Why do video game cartridges and motherboards need a battery to maintain save data but a simple SD card does not?

186 views

Why do video game cartridges and motherboards need a battery to maintain save data but a simple SD card does not?

In: 7

5 Answers

Anonymous 0 Comments

these devices use volatile memory ot store their data

for cartridges this was a necessity of the time since nonvolatile memory was expensive and the majority of it was used to store the data of the game itself which you could set as Read only(ROM).

for motherboards its used to save the clock state and any options required(this is known as the CMOS) while the BIOS/UEFI exists in a type of memory meant to be read only except under a specific setup(EEPROM).

Anonymous 0 Comments

I’m assuming that you are talking about old video game like a game boy cartridge? Mother boards and those cartridges operate on volatile memory (ex. RAM) onboard and therefore require power to maintain the data.

For game cartridges this is because flash memory (non volatile) was prohibitively expensive when those games where being manufactured. For motherboards the volatile memory is only used to operate the cmos, bios, and clock information, the programming required to start your system.

As far as a motherboard goes I’ll explain it in mechanical terms. A car uses a battery to crank a starter and ignite a spark in the block. Once the car is running it uses the alternator to run the electronics leaving the battery to charge for the next start up.

The watch battery on your mobo allows the cpu systems to come online before the main data storage is online activating the programs and accessing memory required to make the computer work. (Not a perfect analogy as the PSU of your computer immediately turns on and powers up those systems.) but for visual aid I think it works.

Anonymous 0 Comments

Old-school video game cartridges like those used on the Nintendo used NVRAM as a storage medium. NVRAM can hold a few bytes of information but has the downside that it needs a constant source of power (a battery) to hold it’s data. If the power source is lost, the files on the NVRAM are lost. The solution was to put a common watch battery inside the NES cartridge.

Around the same time EEPROM was invented. These are chips that included a technology called a floating gate, a trick of physics that allows a circuit to store electrons even when the power is disconnected. This allows the circuit to hold it’s data even when the power is disconnected. More importantly EEPROMs were re-programmable meaning you could erase them and upload new data.

EEPROMs were common place but expensive, and they were old school microchips meaning that the prongs or legs on the chip were very easy to snap off so they weren’t suitable for a child’s Video Game Console.

By comparison floppy diskettes were ubiquitous, cheaper, and more practical at the time.
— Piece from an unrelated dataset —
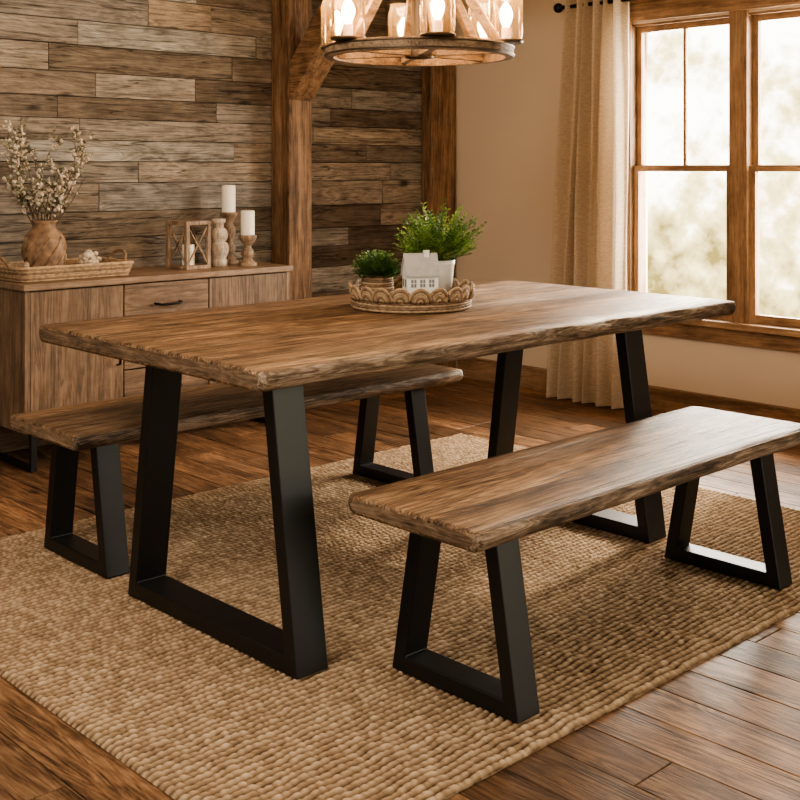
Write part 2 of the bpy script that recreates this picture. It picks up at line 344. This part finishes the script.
# ------------------------------------------------------------ rug
def rug():
    x0,x1,y0,y1=1.27,3.98,1.61,3.77
    st=.0036; nx=int((x1-x0)/st); ny=int((y1-y0)/st)
    X,Y=np.meshgrid(np.linspace(x0,x1,nx),np.linspace(y0,y1,ny))
    rng=np.random.default_rng(4)
    def sm(k):
        g=rng.random((k[1]+2,k[0]+2)); xi=np.linspace(0,k[0],nx); yi=np.linspace(0,k[1],ny)
        a=xi.astype(int); bb=yi.astype(int); fx=(xi-a)[None,:]; fy=(yi-bb)[:,None]
        fx=fx*fx*(3-2*fx); fy=fy*fy*(3-2*fy)
        return (g[bb][:,a]*(1-fx)*(1-fy)+g[bb][:,a+1]*fx*(1-fy)+g[bb+1][:,a]*(1-fx)*fy+g[bb+1][:,a+1]*fx*fy)
    wob=(sm((60,26))-.5)*.011
    P=.0215; Q=.021
    Yw=Y+wob; row=np.floor(Yw/P); u=Yw/P-row
    rr=rng.random(4000); ph=rr[(row.astype(int))%4000]
    Xw=X+(sm((140,110))-.5)*.014+.35*Q*u; v=Xw/Q+ph; col=np.floor(v); v=v-col
    rnd=rng.random((701,703))[(row.astype(int))%701,(col.astype(int))%703]
    su=np.power(np.clip(np.sin(np.pi*u),0,1),.7); sv=np.power(np.clip(np.sin(np.pi*v),0,1),.6)
    hgt=su*(.60+.40*sv)*(.9+.26*(rnd-.5))
    edge=np.minimum(np.minimum(X-x0,x1-X),np.minimum(Y-y0,y1-Y)); k=np.clip(edge/.010,0,1)
    Z=.001+.0125*hgt*np.sqrt(k)
    co=np.stack([X,Y,Z],-1).reshape(-1,3)
    idx=np.arange(nx*ny).reshape(ny,nx)
    f=np.stack([idx[:-1,:-1],idx[:-1,1:],idx[1:,1:],idx[1:,:-1]],-1).reshape(-1,4)
    me=bpy.data.meshes.new('woven_jute_rug')
    me.vertices.add(len(co)); me.vertices.foreach_set('co',co.ravel().astype(np.float32))
    me.loops.add(f.size); me.loops.foreach_set('vertex_index',f.ravel().astype(np.int32))
    me.polygons.add(len(f)); me.polygons.foreach_set('loop_start',np.arange(0,f.size,4,dtype=np.int32)); me.polygons.foreach_set('loop_total',np.full(len(f),4,dtype=np.int32))
    me.update(calc_edges=True)
    me.polygons.foreach_set('use_smooth',np.ones(len(f),dtype=bool))
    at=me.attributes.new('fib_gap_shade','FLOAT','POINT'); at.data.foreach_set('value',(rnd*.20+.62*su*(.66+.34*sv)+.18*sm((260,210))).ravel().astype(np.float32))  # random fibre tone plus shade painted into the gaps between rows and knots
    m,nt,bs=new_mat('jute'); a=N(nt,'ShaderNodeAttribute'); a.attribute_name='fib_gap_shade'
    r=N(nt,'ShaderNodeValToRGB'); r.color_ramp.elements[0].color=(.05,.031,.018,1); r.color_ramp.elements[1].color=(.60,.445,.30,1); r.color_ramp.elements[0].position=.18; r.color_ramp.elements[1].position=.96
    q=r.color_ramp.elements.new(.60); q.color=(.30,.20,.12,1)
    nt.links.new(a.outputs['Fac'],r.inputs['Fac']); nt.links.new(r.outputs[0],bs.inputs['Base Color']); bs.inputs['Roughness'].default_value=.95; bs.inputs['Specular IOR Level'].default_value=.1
    tc=N(nt,'ShaderNodeTexCoord'); n=N(nt,'ShaderNodeTexNoise'); n.inputs['Scale'].default_value=350; nt.links.new(tc.outputs['Object'],n.inputs['Vector'])
    bp=N(nt,'ShaderNodeBump'); bp.inputs['Strength'].default_value=.5; bp.inputs['Distance'].default_value=.004; nt.links.new(n.outputs['Fac'],bp.inputs['Height']); nt.links.new(bp.outputs[0],bs.inputs['Normal'])
    me.materials.append(m)
    o=bpy.data.objects.new('woven_jute_rug',me); scene.collection.objects.link(o)
rug()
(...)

Which is why the Famicom (the Japanese NES) had a floppy drive accessory.

Modern SDcards are the evolution of this same technology. The same floating gate technology has been miniaturized and made significantly cheaper. They are also now in the form of a card (essentially a miniature cartridge) which makes them far more practical.

These are what are called Flash Storage, a reference both to the digital cameras they were originally designed for and the process of erasure which involves applying a current to the chips.

If they were to make NES cartridges today, they would use SD technology for saving data. In fact the 3DS cartridge is exactly that.

Anonymous 0 Comments

Motherboards use the battery to keep an internal clock running when there is no power.

Old game cartridges used volatile memory. Like the RAM in the computer. It needed constant power to keep the data good. This was from before when the flash storage was easily available.

Anonymous 0 Comments

Around the 80/90s era, reprogrammable flash memory was still very expensive, even in the small sizes needed for game saves.

It was often cheaper to include a small amount of battery powered RAM inside the game cartridge, but this also meant that the failure of that battery would result in the loss of the game save data.

Over time (especially around the game boy advance era), flash memory became cheap enough that it was practical to use in game cartridges).